18 Kasım 2021 - 03:15

"Eğer bir sorun çözülebiliyorsa kaygılanmaya gerek yoktur. Eğer çözülemiyorsa kaygılanmanın bir faydası yoktur."
Tibet'te Yedi Yıl, film repliği

Zihnimize her an düşen düşünceler kendi sosyo-kültürel yapımızın göstergeleridir. Bir tembellik sürecinde “Amaan sonra yaparız.” tercihini bize yaptıran aslında çevremizden ve ailemizden aldığımız bir sosyal koddur. Yine aynı şekilde yapılması gereken bir iş söz konusuyken “Hemen halletmeliyim.” tercihi de yaşadığımız toplumun aktardığı bir düşünce biçimidir. Yaşadığımız toplumun sosyal kodlarını zihnimiz çoğu zaman biz fark etmeden kaydeder. Bunu fark etmek için başka toplumlarla karşılaşmamız gerekir.

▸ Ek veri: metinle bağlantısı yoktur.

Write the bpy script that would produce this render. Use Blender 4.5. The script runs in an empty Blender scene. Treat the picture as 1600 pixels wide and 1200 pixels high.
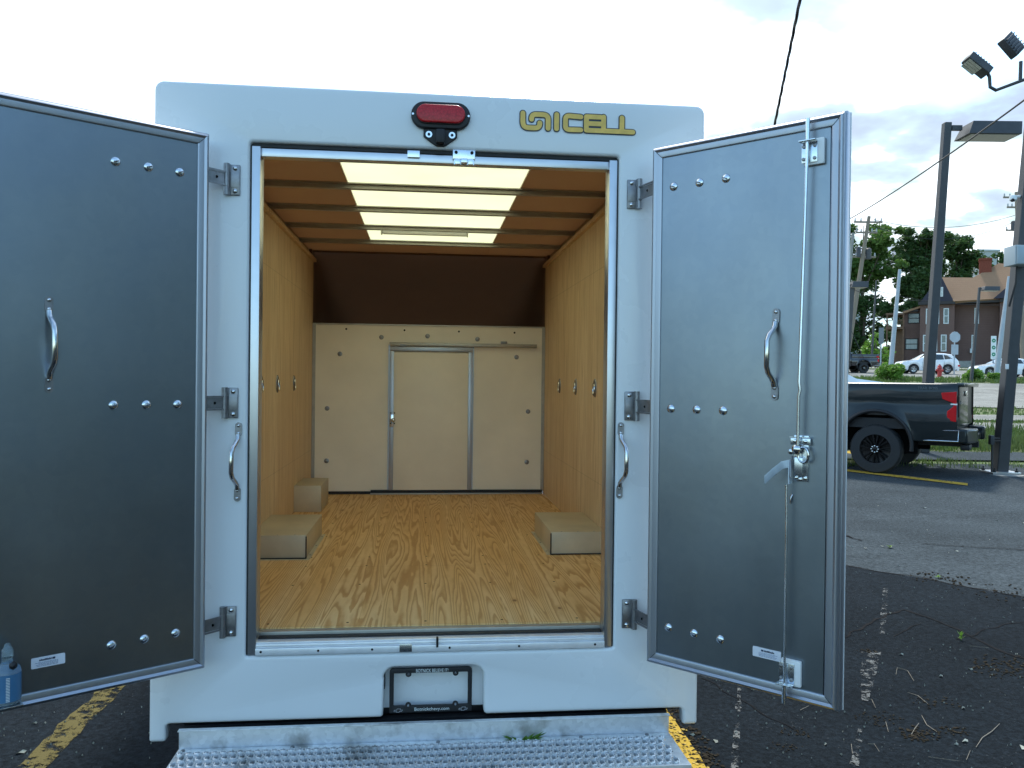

Elektrikler kesik fakat kesip yere yığdığımız ağaçların kesilip depoya yerleştirilmesi gerekiyorsa o ağaçları ya baltayla, nacakla doğramalı ya da elektriğin gelmesini bekleyip elektrikli testere ile doğrayıp işi bir şekilde halletmeliyiz. Baltaya davranıp harekete geçmiyor ve de elektrik gelene kadar “Bunların kesilmesi lazım.” deyip o anı zihninde baskı unsuru haline getirip başka bir işe geçemiyor, kaygılanmaya devam ediyorsan bu sürecin o işi yapmana hiçbir katkısı yoktur.

Kışları çetin geçen İsviçre’de ilk saat locası 1600’lü yıllarda kuruluyor. Kışın evinde vakit geçirmek zorunda kalan İsviçreli vatandaş boş durmayıp kendine yeni bir uğraş buluyor ve saat yapımı bir sektör haline geliyor. Bugün bile dünyanın en pahalı ve en kaliteli saatlerinin İsviçre üretimi olması, İsviçrelilerin kış şartlarının hayata olumsuz etkisini bu şekilde kırmaları olabilir. Diğer taraftan kış şartlarının çetin geçtiği birçok memlekette hayatın durma noktasına gelmesini ve bunun sosyo-kültürel açıdan insanları nasıl etkilediğini konuşmak da kolay değildir.